[ExI] ligo again: was: RE: puzzling

John Clark johnkclark at gmail.com
Thu Oct 22 14:33:30 UTC 2020

On Wed, Oct 21, 2020 at 11:06 PM Stuart LaForge via extropy-chat <
extropy-chat at lists.extropy.org> wrote:

* > Direct collapse would still heat up the gas igniting fusion which would
> exert pressure and thereby counteract collapse.*

Not necessarily, the gas cloud could reach the Schwarzschild radius before
it got hot enough to ignite fusion and start to drive the gas away, but
calculations show that for such a thing to happen the initial conditions
before the collapse must be arranged in a very specific way and that means
it would be quite rare. However such calculations largely ignore Dark
Matter so, because there is five times as much of that than there is normal
matter, I take such calculations with a grain of salt.

> *>Is there any reason why astronomers don't think these middling 100 solar
> mass black  holes aren't collapsed remnants of type III first
> generation zero-metalicity super-giants?*

A 100 solar mass star would only produce about a 35 solar mass black hole
because most of the star's mass would be blasted away into space long
before the black hole formed. And a low metallicity 130 to 250 solar mass
star would end its life in a Pair-Instability Supernova, the most intense
type, and they are so powerful they blow themselves apart completely and
leave nothing behind, not a Neutron Star not a Black Hole, nothing.

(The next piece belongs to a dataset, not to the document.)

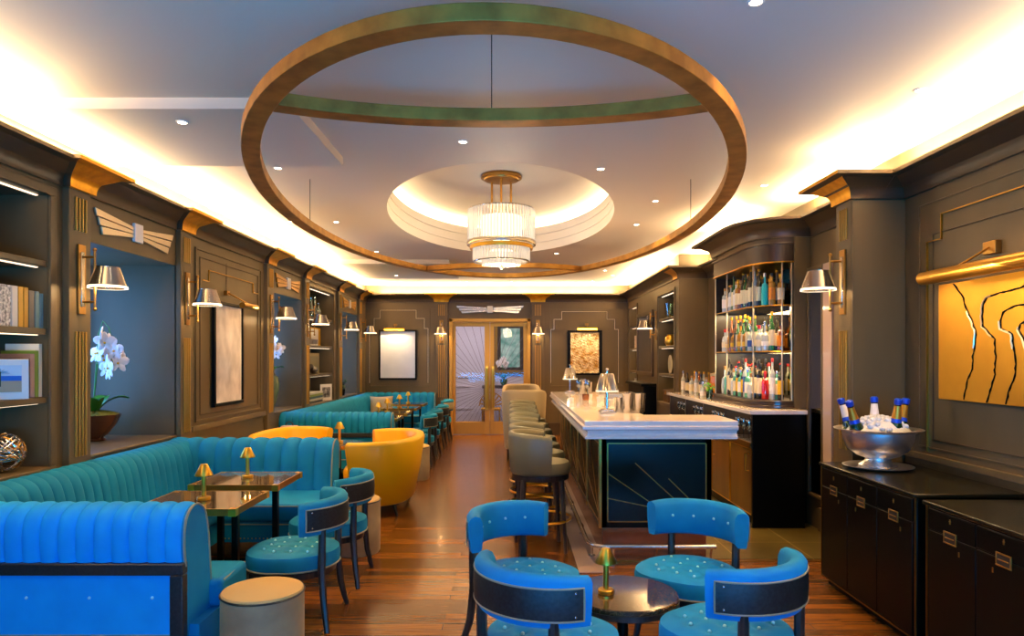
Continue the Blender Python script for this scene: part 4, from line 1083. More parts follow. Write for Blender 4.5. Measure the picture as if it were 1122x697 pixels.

> *> They are rumored to have been several hundred to several thousand solar
> masses and went super-nova **relatively quickly and early in the history
> of time.*

There are examples of stars of more than 250 solar masses that never go
supernova at all they just suddenly seem to turn themselves off, but such
examples are very rare and even stars with zero metallicity would be
unstable if they got much larger than 300 solar masses, or at least they
would if you ignore dark matter. There is a suggestion that in the early
universe dark matter was more concentrated than it is now so if a star was
composed mainly from ordinary matter but if just 0.1% of it was made of
Neutralinos, a WIMP that is its own antiparticle, the resulting
annihilation would provide enough energy to keep a star of up to 10 million
solar masses stable. But nobody has ever seen such a thing and since the
proposal was made people have looked for Neutralinos but found nothing, it's
starting to seem that whatever dark matter is it's not Neutralinos or even
made of WIMPs.

Dark Matter and the First Stars: A New Phase of Stellar Evolution

> * > Perhaps dark matter is composed of both WIMPs and MACHOs. *

As far as a black hole is concerned the details about what the matter that
is forming it is composed of is a relevant, all it cares about is its mass
it's electrical charge and the amount of spin it can impose.